- Epithermal deposits are systems where minerals deposits have formed in the upper crust at the paleosurface to depths ~1500m below the water table with temperatures ranging from ~100-350°C.
- Most deposits are derived from hydrothermal systems associated with subaerial volcanism and intrusion of subduction-related calc-alkaline magmas in volcanic island arc settings.
- Lava dome and associated diatreme complexes are the most common features associated with epithermal deposits, but stratovolcanoes can also be associated.
- Deposits develop above cooling magma chambers through specific crystallisation processes. As a magma chamber’s top crystallises, it releases water and other volatiles that carry gold tri-sulphur complex and other metals into surrounding rock formations.

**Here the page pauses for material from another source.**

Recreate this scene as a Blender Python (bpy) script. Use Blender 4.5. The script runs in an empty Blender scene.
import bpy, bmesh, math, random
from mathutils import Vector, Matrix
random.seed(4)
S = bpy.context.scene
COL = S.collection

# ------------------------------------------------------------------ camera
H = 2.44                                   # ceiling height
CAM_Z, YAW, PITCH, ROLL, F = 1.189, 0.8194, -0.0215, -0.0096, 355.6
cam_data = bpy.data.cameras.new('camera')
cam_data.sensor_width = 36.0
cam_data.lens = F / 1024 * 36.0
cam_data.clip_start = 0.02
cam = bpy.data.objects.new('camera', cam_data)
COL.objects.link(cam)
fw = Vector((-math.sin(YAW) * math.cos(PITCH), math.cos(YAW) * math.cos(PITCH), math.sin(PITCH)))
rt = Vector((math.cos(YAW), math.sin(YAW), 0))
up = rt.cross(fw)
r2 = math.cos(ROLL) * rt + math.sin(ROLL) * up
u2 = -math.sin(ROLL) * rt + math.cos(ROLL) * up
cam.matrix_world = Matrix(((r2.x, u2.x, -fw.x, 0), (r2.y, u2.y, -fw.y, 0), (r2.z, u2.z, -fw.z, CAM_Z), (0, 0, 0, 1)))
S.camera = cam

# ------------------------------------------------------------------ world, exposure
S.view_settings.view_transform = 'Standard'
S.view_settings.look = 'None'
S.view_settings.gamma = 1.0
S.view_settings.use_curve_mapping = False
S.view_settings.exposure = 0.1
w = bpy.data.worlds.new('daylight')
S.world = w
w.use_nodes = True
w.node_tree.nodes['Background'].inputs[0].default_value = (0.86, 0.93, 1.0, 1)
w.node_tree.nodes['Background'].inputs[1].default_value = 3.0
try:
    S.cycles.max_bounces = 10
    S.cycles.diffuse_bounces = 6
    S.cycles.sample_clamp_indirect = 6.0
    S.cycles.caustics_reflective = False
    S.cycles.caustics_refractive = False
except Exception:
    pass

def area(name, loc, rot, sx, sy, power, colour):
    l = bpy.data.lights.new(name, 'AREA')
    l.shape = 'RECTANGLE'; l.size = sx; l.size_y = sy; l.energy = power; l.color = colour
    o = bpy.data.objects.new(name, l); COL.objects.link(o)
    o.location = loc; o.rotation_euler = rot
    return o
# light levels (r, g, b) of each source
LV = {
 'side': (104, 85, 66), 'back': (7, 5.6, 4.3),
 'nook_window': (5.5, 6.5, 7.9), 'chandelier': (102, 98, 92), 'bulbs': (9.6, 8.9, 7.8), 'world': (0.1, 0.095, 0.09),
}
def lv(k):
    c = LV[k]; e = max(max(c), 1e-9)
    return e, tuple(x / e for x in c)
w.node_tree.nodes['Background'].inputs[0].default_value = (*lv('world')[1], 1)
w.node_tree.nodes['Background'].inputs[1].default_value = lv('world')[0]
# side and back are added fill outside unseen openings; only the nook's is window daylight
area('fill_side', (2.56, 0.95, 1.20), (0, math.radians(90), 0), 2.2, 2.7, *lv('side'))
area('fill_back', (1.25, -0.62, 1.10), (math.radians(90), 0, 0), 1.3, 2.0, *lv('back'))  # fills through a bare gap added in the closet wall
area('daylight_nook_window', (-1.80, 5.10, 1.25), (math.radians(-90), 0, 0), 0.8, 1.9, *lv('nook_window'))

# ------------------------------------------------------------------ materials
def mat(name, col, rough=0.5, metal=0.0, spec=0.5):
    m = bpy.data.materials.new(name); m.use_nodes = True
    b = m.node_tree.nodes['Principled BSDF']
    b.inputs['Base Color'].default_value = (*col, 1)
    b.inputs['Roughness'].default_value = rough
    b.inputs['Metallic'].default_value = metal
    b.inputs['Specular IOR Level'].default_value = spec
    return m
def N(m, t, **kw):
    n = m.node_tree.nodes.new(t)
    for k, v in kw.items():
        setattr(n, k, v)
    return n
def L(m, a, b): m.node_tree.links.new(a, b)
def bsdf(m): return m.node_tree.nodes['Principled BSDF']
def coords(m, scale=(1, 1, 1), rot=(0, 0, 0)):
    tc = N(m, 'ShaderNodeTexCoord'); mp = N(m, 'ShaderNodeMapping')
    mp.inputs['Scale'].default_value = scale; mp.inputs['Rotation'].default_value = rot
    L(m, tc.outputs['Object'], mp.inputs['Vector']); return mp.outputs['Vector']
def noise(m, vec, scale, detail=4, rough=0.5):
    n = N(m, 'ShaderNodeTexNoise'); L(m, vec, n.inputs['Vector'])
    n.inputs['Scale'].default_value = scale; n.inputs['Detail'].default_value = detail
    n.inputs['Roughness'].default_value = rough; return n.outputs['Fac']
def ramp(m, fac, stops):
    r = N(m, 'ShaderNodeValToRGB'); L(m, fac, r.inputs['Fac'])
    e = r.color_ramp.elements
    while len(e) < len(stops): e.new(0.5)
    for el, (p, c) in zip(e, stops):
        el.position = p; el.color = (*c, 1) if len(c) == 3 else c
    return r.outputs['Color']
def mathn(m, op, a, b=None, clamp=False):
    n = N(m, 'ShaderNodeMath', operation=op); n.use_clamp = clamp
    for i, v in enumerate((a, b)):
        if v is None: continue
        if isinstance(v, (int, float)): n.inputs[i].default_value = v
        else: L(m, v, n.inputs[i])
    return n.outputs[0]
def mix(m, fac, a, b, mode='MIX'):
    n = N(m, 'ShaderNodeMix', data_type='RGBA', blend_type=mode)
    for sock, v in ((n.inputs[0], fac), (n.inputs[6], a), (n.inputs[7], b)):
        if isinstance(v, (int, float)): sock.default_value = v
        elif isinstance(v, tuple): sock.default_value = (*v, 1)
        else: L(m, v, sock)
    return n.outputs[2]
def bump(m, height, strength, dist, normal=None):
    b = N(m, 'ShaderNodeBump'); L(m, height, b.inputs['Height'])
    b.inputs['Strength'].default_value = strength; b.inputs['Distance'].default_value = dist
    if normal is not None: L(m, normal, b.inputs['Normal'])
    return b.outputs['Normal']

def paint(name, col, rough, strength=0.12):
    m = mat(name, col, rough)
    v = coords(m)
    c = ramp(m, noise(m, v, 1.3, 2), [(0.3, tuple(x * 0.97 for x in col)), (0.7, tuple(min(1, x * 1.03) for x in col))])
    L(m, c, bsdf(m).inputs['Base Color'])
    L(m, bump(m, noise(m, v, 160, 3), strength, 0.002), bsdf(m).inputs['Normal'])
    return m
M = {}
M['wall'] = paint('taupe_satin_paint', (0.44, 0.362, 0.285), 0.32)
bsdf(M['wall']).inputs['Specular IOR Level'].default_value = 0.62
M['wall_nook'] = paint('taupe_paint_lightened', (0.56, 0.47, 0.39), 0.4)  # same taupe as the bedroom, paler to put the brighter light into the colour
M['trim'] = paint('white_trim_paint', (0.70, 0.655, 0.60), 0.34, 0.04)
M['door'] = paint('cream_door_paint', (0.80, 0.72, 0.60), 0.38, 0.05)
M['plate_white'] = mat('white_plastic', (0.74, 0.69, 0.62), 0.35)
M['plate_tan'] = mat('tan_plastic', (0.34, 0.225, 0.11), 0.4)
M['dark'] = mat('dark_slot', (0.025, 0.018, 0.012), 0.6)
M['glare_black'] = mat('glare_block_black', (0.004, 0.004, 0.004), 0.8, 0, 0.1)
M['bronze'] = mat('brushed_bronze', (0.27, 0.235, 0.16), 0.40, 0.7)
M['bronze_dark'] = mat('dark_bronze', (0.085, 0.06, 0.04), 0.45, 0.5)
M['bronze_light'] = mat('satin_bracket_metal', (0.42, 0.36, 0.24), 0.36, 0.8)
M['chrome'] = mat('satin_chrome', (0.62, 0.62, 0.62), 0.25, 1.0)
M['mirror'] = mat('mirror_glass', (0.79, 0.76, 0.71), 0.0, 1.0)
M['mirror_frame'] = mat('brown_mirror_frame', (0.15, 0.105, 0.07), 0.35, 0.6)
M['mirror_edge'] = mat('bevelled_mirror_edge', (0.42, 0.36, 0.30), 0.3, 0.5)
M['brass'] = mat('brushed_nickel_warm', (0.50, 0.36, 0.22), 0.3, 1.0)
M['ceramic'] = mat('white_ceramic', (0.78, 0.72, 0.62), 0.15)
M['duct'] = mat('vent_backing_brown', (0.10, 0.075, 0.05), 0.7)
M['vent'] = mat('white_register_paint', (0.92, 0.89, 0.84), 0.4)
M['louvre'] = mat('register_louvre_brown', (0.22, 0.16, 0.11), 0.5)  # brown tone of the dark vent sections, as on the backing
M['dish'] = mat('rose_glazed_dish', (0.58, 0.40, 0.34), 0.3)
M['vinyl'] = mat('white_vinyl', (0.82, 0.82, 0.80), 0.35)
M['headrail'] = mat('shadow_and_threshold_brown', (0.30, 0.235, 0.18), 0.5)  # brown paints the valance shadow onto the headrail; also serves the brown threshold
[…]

- These metal-rich brines ascend through cracks and voids, precipitating metals as pressure decreases. The process creates mineral veins and deposits along sedimentary planes, offering different mineralisation patterns compared to deeper porphyry formations.
- Hydrothermal alteration and ore formation alter the physical properties of the host rocks, which leads to features detectable by using geophysical surveys also used for geothermal exploration.
There are two main types of epithermal systems, classified based on the temperature and acidity of the hydrothermal fluids:
- Low-sulfidation: These systems have cooler, less acidic fluids and typically form gold-silver or silver-lead-zinc deposits. Surrounding rocks may have a “clay alteration” signature. May be located near thermal spring upflows and reservoirs.
- High-sulfidation: These systems are characterized by hot, acidic fluids and typically form gold-copper deposits. They often have a distinctive “acid-sulfate alteration” signature on the surrounding rocks.